Edge Cases (and Seeing Around Corners)

I came across an edge case in a side project I’ve been working on, and that got me thinking about edge cases more generally. How are they defined? Is there a way to go about looking for them somewhat systematically? Let’s look at some examples and see if we can start to answer those questions.

Classic edge case examples

Say you’re implementing some frontend code to add a label next to all items in a store that are less than $10. One edge case, then, would be what happens when an item costs exactly $10.00. But you’d also want to check a very large number, and make sure to handle a negative number (though that may not make logical sense).

Say you’re implementing code to sort all the integers in an array in-place, and return the largest one. If you start off with a largest_num variable with a value of 0, and set anything above that value to largest_num, you miss the edge case where all the numbers are negative, and would incorrectly return 0. And what would you return when the given array is actually empty?

Say you’re implementing a linked list (citing this quora article from 7 years ago). You may know what happens when you delete the fifth element of that list, but what about when you delete the first or the last element?

How to find edge cases

The key challenge is not in handling the edge cases, but in finding them. And that boils down, primarily, to checking input/output values. Before getting into the below types, check whether values are null, nil, or whatever other undefined value languages may have, and whether the values are in fact of the type you expect.

Integers. Check a negative, 0, 1, and a positive number, as well as a very large number. Floats. Check the same cases as Integers, and also keep the number of decimal places in mind. Also check numbers between -1 and 0, and 0 and 1. Strings/characters. Check if they’re empty. Check for weird or escape characters, or quotes. Arrays/hashes. Check if they’re empty, or sorted somehow - then check each value. Also check for duplicates. Objects. Check each value in the object.

In addition to this list, also check ‘around the edges’: if your code deals with even and odd numbers differently, for example, make sure to test each. Or if you’re performing some operation on an element in a set, check how that operation works on the first, middle, and last element.

Finally, (and it’s possible this is veering slightly outside the realm of edge cases) check other assumptions that you’re making in your code. If you’re expecting to rely on a particular value, just ask yourself under what circumstances that value may differ.
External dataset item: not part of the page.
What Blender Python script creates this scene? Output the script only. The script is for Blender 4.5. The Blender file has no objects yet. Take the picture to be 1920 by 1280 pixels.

Edge case definition (kind of)

With those examples and the how-to, it’s clear that edge cases are situations on the ‘edge’ of code logic, some simply for types of data, and some concerning the code’s logic itself.

Seeing around corners

Seeing around corners is the extension of edge cases to project planning, and viewing a project as solving a problem. This phrase seems to be used mostly in business, but I picked it up from an engineer I worked with at my last job to mean more ‘anticipating future technical hurdles and edge cases in the planning stage before they come up in implementation.’ How do you see around corners to find all the edge cases and ensure the project works effectively for all users? Not a rhetorical question! I view this as a large part of a senior engineer’s responsibility.

To me, seeing around corners is accomplished through familiarity with the problem space, experience, and asking questions. And especially that last one if less of the first two.

But to extend the edge case/seeing around corners analogy, seeing around corners involves checking input/output values for entire projects, not just types; that can include common challenges with particular language features, scaling difficulties with components of a tech stack, knowing best practices in several areas, or even just project management timeframe awareness. It’s finding and handling edge cases, just on a larger scale.

Implications for the app I’m working on

In the test rails app I’m building, I set up tables for three European leagues and got exports working successfully for them (EPL, Serie A, La Liga). But I expected to run into an edge case before long, and I did with the Brasileirao: the line where we find the table in the parsed HTML file with table = doc.xpath('//table[starts-with(.,results-2023-2024)]').first. What if the league doesn’t run 2023-2024, but only in 2024? A value I didn’t initially expect. That’s the next edge case to handle.